С другой стороны, оглядываясь на собственную жизнь, я не могу не заметить, как много важного для меня было в ней вызвано обстоятельствами, в которых трудно усмотреть что-либо, кроме чистой случайности. Детерминизм утверждает, что выбор следует линии наименьшего сопротивления или наиболее сильного побуждения. Мне кажется, что я не всегда следовал линии наименьшего сопротивления, а если я следовал наиболее сильному побуждению, то побуждением этим было представление о самом себе, которое я сам постепенно выработал. Как ни избита метафора с шахматами, здесь она как нельзя более уместна. Фигуры были даны, и я должен был считаться с тем, как ходит каждая из них; я должен был также считаться с ходами своих противников; но при этом мне кажется, что со своей стороны я мог, очевидно, в согласии со своими симпатиями и антипатиями и с идеалом, который я перед собой видел, делать тот или иной ход по своей воле. Мне кажется, что время от времени мне удавалось делать усилие не вполне предопределенное.
Если это иллюзия, то иллюзия не бесполезная. Теперь я знаю, что часто делал неправильные ходы, но так или иначе все они вели к цели. Лучше было бы, если бы я не совершил так много ошибок, но я о них не жалею и не хотел бы сейчас их исправить.
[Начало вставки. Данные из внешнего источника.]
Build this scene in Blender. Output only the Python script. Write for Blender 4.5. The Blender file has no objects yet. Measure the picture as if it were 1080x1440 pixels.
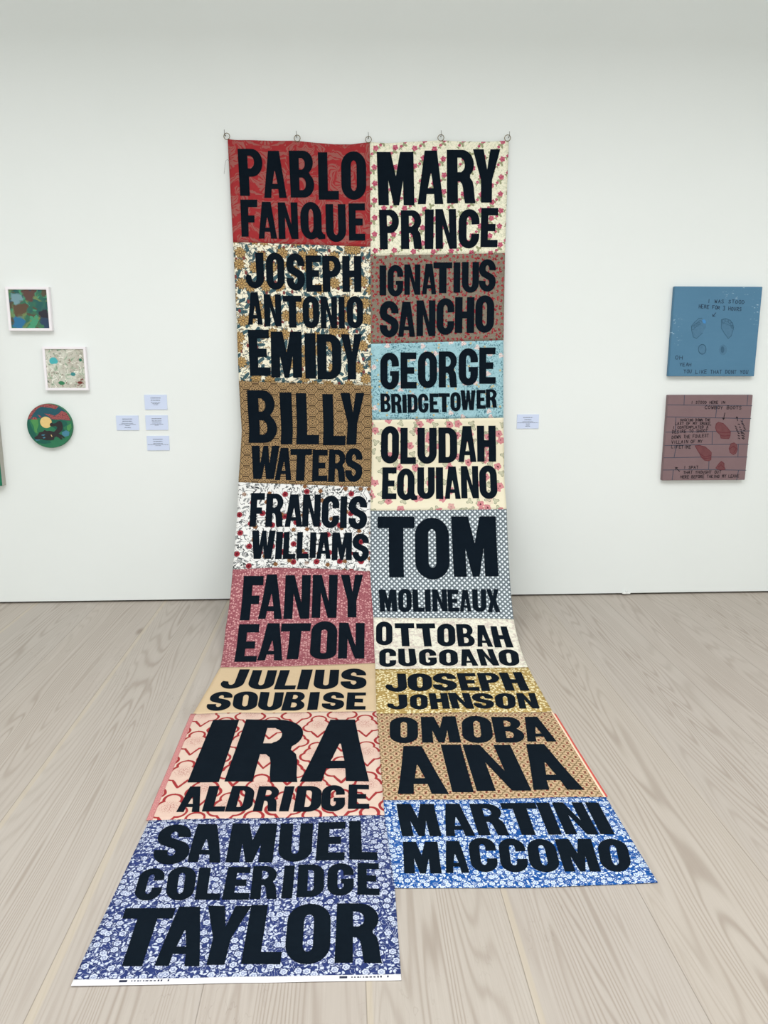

Мне представляется вполне разумной мысль, что все на свете, вместе взятое, определяет каждый наш поступок, мнение или желание; но был ли тот или иной поступок неизбежен с начала времен — это можно сказать, только если решить сперва, возможны ли события — то, что д-р Броуд называет каузальными предпосылками, — не целиком предопределенные. Юм еще давно доказал, что между причиной и следствием нет внутренней связи, которую можно было бы воспринять сознанием; а в последнее время индетерминисты, указав на ряд явлений, для которых нельзя найти причины, взяли под сомнение универсальность законов, на которых до сих пор основывалась наука. Похоже, что опять нужно принимать в расчет случайность. Но если не бесспорно, что мы связаны законом причинности, тогда, возможно, свобода воли — не иллюзия? Епископы и настоятели ухватились за эту новую теорию, точно это был хвост дьявола, за который они надеялись снова вытащить самого дьявола на свет Божий. И было великое ликование если не в небесных чертогах, то хотя бы в епископских дворцах. Пожалуй, Те Deum[21]запели слишком рано. Не мешает помнить, что два виднейших ученых нашего времени относятся к принципу Гейзенберга скептически. Планк высказал мнение, что дальнейшие исследования устранят кажущуюся аномалию, а Эйнштейн назвал философские идеи, основанные на этом принципе, «литературой»; боюсь, что это лишь вежливый вариант слова «чушь». Сами физики говорят нам, что при тех темпах, какими их наука шагает вперед, за достижениями ее можно уследить, только если внимательно читать всю периодику. Конечно же, опрометчиво строить теорию на принципах, подсказанных столь быстро развивающейся наукой. Сам Шредингер сказал, что никакое окончательное и исчерпывающее суждение по этому вопросу сейчас невозможно. Обыкновенному человеку позволительно оставаться в роли буриданова осла, но, пожалуй, ему все же стоит чаще поворачивать голову в сторону детерминизма.